[begin Data supplied]
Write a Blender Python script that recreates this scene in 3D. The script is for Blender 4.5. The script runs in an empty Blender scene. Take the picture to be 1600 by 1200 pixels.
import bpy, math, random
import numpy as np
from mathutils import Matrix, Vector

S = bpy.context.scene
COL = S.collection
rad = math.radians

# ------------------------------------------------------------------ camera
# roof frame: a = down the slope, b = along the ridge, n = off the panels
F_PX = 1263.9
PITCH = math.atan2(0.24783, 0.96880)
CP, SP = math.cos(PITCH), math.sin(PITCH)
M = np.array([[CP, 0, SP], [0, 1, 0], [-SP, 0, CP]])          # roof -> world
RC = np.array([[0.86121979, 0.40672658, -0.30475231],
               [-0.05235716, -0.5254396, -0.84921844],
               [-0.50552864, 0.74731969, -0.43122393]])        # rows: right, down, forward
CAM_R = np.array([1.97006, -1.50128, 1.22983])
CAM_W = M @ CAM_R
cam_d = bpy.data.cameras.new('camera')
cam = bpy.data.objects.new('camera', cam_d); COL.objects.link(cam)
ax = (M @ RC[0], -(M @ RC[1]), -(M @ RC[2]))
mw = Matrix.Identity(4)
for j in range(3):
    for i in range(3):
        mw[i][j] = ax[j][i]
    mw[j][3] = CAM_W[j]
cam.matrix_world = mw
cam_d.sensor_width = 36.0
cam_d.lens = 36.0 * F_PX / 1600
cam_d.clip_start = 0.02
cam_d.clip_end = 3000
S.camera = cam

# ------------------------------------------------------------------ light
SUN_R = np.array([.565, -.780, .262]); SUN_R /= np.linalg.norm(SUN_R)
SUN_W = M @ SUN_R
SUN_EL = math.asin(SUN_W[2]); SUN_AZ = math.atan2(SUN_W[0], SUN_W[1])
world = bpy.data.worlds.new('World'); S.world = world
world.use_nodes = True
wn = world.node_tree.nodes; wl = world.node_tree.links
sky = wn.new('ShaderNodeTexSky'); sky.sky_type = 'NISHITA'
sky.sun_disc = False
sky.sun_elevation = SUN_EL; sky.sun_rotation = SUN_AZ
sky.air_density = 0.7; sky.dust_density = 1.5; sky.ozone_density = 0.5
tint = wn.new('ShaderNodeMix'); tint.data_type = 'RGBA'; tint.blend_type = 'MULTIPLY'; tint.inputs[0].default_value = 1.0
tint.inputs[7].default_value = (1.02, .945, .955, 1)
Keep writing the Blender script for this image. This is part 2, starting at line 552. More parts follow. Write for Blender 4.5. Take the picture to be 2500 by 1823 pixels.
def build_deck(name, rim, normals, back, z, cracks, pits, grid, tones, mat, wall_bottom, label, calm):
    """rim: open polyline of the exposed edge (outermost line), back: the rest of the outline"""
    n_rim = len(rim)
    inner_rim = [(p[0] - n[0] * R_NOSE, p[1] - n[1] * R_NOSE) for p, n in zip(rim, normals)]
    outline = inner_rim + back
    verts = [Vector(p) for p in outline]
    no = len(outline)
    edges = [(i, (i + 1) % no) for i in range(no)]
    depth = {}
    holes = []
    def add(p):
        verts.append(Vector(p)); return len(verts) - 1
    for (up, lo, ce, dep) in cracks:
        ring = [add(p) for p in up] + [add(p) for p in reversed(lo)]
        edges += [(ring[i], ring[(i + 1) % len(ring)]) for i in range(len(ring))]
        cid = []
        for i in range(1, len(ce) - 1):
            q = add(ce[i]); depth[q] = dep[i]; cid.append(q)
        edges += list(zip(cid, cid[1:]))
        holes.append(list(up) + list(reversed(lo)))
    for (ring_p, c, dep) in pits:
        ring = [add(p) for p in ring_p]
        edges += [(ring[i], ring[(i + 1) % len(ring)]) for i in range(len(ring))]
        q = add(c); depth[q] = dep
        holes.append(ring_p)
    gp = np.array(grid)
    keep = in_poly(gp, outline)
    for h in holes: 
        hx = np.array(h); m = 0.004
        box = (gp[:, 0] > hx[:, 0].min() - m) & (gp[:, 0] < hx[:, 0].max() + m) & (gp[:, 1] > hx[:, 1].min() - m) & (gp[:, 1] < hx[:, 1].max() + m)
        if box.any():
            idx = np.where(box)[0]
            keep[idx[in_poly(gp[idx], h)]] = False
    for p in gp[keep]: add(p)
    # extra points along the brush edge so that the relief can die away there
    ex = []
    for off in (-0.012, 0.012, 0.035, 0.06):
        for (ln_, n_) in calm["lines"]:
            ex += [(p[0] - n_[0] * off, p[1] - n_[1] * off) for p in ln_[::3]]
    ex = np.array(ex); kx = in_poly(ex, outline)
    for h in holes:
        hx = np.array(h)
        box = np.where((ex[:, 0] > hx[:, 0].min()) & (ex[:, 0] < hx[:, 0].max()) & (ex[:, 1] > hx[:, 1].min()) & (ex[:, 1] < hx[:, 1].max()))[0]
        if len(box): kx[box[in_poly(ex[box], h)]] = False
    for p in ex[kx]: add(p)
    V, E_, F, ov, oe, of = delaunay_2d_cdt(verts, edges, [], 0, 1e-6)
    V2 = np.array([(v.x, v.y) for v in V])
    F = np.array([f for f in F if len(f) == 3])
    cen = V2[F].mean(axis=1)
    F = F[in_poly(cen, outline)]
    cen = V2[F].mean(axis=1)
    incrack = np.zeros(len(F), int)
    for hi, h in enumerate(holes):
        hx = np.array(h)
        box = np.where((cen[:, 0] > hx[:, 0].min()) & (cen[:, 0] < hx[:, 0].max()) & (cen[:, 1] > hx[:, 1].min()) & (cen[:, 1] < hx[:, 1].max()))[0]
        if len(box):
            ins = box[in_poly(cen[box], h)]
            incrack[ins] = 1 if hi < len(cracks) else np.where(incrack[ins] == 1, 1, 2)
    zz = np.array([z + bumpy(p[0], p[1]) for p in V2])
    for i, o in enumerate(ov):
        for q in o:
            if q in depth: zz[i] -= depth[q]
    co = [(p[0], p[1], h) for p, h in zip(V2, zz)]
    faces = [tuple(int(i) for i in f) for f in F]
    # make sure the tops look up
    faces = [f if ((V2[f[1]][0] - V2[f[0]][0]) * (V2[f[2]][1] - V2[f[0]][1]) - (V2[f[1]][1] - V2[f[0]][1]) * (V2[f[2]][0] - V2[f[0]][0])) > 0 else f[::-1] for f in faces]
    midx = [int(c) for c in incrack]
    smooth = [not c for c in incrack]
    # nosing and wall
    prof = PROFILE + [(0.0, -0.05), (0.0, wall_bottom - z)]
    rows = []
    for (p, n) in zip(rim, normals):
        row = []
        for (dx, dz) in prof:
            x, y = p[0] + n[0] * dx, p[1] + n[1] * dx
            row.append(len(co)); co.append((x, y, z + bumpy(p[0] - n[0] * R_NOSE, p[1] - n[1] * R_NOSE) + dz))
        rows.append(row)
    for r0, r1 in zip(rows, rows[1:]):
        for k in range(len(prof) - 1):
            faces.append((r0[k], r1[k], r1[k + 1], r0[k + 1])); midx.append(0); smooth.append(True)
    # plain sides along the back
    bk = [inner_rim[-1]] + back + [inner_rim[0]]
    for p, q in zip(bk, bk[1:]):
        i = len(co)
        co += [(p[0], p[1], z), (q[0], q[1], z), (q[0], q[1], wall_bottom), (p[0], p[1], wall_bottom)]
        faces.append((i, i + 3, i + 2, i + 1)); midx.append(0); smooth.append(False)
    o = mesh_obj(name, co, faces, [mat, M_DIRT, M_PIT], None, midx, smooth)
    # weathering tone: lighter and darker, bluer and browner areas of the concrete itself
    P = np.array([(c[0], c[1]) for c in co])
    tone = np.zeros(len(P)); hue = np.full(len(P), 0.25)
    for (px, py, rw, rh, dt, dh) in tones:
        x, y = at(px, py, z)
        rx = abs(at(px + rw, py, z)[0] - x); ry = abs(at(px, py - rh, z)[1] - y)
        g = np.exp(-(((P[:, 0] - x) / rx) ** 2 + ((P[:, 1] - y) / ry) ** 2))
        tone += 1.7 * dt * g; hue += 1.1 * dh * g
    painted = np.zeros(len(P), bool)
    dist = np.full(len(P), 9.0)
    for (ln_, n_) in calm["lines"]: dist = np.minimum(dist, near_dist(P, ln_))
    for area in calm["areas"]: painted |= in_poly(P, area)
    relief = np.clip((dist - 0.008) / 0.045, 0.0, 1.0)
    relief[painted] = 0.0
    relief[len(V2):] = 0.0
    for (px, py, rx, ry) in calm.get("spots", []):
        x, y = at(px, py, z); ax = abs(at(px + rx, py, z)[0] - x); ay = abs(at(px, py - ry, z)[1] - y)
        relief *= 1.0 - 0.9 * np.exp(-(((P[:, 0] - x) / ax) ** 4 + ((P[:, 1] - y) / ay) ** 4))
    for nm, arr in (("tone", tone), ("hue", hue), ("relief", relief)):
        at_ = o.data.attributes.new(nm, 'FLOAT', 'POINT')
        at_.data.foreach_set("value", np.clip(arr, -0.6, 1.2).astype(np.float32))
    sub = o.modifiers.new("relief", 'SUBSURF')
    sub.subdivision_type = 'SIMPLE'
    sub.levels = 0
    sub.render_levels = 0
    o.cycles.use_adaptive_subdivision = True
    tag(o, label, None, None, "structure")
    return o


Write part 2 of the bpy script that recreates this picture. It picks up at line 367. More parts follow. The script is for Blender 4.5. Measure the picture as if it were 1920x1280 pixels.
[end Data supplied]
In the listing above, find the lines holding the word "script" and copy them.

Write a Blender Python script that recreates this scene in 3D. The script is for Blender 4.5. The script runs in an empty Blender scene. Take the picture to be 1600 by 1200 pixels.
Keep writing the Blender script for this image. This is part 2, starting at line 552. More parts follow. Write for Blender 4.5. Take the picture to be 2500 by 1823 pixels.
Write part 2 of the bpy script that recreates this picture. It picks up at line 367. More parts follow. The script is for Blender 4.5. Measure the picture as if it were 1920x1280 pixels.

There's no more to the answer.